STORED DATA.
────────────────────────────────────────
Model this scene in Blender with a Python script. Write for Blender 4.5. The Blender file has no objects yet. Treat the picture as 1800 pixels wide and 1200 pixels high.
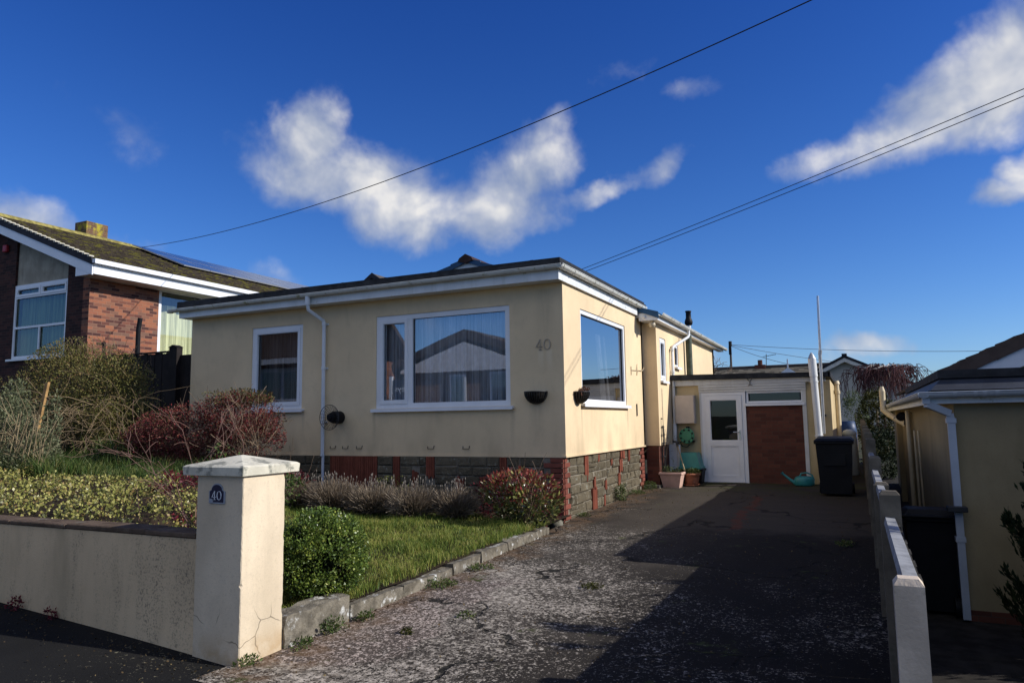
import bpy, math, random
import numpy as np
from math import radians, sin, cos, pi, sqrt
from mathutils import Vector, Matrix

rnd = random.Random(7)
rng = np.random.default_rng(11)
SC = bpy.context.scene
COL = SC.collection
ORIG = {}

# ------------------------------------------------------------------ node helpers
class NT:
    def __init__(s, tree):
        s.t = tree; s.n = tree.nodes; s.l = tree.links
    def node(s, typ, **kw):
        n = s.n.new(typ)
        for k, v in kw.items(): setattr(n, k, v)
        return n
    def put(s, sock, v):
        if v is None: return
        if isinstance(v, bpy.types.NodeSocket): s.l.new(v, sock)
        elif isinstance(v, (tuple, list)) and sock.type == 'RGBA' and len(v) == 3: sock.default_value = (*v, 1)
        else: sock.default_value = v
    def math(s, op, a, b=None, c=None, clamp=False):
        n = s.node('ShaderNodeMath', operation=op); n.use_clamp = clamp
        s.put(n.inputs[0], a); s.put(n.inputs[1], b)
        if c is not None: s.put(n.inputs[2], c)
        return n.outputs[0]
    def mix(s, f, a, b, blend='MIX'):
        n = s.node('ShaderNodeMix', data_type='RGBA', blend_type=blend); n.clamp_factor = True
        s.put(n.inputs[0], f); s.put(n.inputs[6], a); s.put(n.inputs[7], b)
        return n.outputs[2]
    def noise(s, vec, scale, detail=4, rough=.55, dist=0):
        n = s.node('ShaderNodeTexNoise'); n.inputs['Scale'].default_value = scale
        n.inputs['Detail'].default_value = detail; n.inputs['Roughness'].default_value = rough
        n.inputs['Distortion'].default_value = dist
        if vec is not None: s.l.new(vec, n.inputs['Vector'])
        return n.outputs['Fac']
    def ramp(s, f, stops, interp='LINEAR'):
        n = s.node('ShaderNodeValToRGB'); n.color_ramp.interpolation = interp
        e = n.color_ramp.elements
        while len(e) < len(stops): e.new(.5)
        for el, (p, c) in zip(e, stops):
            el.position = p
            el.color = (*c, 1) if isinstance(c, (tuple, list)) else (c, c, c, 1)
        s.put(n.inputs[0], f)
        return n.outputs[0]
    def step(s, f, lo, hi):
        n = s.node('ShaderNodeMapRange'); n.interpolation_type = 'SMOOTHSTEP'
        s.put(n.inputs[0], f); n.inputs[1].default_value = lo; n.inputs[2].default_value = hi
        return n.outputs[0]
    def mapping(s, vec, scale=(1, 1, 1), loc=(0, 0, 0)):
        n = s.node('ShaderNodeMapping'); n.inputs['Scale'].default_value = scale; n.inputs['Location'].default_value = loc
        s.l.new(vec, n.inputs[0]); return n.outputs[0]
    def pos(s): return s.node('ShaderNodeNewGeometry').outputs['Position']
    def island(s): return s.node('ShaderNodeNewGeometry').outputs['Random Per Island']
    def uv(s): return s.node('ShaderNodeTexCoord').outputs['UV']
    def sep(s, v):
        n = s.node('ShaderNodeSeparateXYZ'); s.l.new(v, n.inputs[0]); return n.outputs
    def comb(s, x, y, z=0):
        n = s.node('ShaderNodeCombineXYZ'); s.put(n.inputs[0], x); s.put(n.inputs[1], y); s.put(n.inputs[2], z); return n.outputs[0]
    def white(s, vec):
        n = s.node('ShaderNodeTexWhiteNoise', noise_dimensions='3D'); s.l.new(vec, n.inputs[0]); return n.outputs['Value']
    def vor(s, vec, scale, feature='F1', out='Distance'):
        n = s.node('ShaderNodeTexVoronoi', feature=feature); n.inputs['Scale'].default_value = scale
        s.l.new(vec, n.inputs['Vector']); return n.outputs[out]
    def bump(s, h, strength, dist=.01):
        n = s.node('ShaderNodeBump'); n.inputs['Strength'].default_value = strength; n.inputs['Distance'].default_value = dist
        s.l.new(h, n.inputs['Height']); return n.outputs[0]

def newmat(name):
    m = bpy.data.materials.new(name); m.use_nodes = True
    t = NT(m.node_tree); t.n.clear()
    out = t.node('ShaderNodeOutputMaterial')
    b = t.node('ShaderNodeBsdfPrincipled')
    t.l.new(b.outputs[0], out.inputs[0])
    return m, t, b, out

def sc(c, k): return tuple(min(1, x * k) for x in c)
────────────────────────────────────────
GIVEN TASK.
Omit the pictures and reproduce the listing exactly.

FULL ANSWER.
Model this scene in Blender with a Python script. Write for Blender 4.5. The Blender file has no objects yet. Treat the picture as 1800 pixels wide and 1200 pixels high.
import bpy, math, random
import numpy as np
from math import radians, sin, cos, pi, sqrt
from mathutils import Vector, Matrix

rnd = random.Random(7)
rng = np.random.default_rng(11)
SC = bpy.context.scene
COL = SC.collection
ORIG = {}

# ------------------------------------------------------------------ node helpers
class NT:
    def __init__(s, tree):
        s.t = tree; s.n = tree.nodes; s.l = tree.links
    def node(s, typ, **kw):
        n = s.n.new(typ)
        for k, v in kw.items(): setattr(n, k, v)
        return n
    def put(s, sock, v):
        if v is None: return
        if isinstance(v, bpy.types.NodeSocket): s.l.new(v, sock)
        elif isinstance(v, (tuple, list)) and sock.type == 'RGBA' and len(v) == 3: sock.default_value = (*v, 1)
        else: sock.default_value = v
    def math(s, op, a, b=None, c=None, clamp=False):
        n = s.node('ShaderNodeMath', operation=op); n.use_clamp = clamp
        s.put(n.inputs[0], a); s.put(n.inputs[1], b)
        if c is not None: s.put(n.inputs[2], c)
        return n.outputs[0]
    def mix(s, f, a, b, blend='MIX'):
        n = s.node('ShaderNodeMix', data_type='RGBA', blend_type=blend); n.clamp_factor = True
        s.put(n.inputs[0], f); s.put(n.inputs[6], a); s.put(n.inputs[7], b)
        return n.outputs[2]
    def noise(s, vec, scale, detail=4, rough=.55, dist=0):
        n = s.node('ShaderNodeTexNoise'); n.inputs['Scale'].default_value = scale
        n.inputs['Detail'].default_value = detail; n.inputs['Roughness'].default_value = rough
        n.inputs['Distortion'].default_value = dist
        if vec is not None: s.l.new(vec, n.inputs['Vector'])
        return n.outputs['Fac']
    def ramp(s, f, stops, interp='LINEAR'):
        n = s.node('ShaderNodeValToRGB'); n.color_ramp.interpolation = interp
        e = n.color_ramp.elements
        while len(e) < len(stops): e.new(.5)
        for el, (p, c) in zip(e, stops):
            el.position = p
            el.color = (*c, 1) if isinstance(c, (tuple, list)) else (c, c, c, 1)
        s.put(n.inputs[0], f)
        return n.outputs[0]
    def step(s, f, lo, hi):
        n = s.node('ShaderNodeMapRange'); n.interpolation_type = 'SMOOTHSTEP'
        s.put(n.inputs[0], f); n.inputs[1].default_value = lo; n.inputs[2].default_value = hi
        return n.outputs[0]
    def mapping(s, vec, scale=(1, 1, 1), loc=(0, 0, 0)):
        n = s.node('ShaderNodeMapping'); n.inputs['Scale'].default_value = scale; n.inputs['Location'].default_value = loc
        s.l.new(vec, n.inputs[0]); return n.outputs[0]
    def pos(s): return s.node('ShaderNodeNewGeometry').outputs['Position']
    def island(s): return s.node('ShaderNodeNewGeometry').outputs['Random Per Island']
    def uv(s): return s.node('ShaderNodeTexCoord').outputs['UV']
    def sep(s, v):
        n = s.node('ShaderNodeSeparateXYZ'); s.l.new(v, n.inputs[0]); return n.outputs
    def comb(s, x, y, z=0):
        n = s.node('ShaderNodeCombineXYZ'); s.put(n.inputs[0], x); s.put(n.inputs[1], y); s.put(n.inputs[2], z); return n.outputs[0]
    def white(s, vec):
        n = s.node('ShaderNodeTexWhiteNoise', noise_dimensions='3D'); s.l.new(vec, n.inputs[0]); return n.outputs['Value']
    def vor(s, vec, scale, feature='F1', out='Distance'):
        n = s.node('ShaderNodeTexVoronoi', feature=feature); n.inputs['Scale'].default_value = scale
        s.l.new(vec, n.inputs['Vector']); return n.outputs[out]
    def bump(s, h, strength, dist=.01):
        n = s.node('ShaderNodeBump'); n.inputs['Strength'].default_value = strength; n.inputs['Distance'].default_value = dist
        s.l.new(h, n.inputs['Height']); return n.outputs[0]

def newmat(name):
    m = bpy.data.materials.new(name); m.use_nodes = True
    t = NT(m.node_tree); t.n.clear()
    out = t.node('ShaderNodeOutputMaterial')
    b = t.node('ShaderNodeBsdfPrincipled')
    t.l.new(b.outputs[0], out.inputs[0])
    return m, t, b, out

def sc(c, k): return tuple(min(1, x * k) for x in c)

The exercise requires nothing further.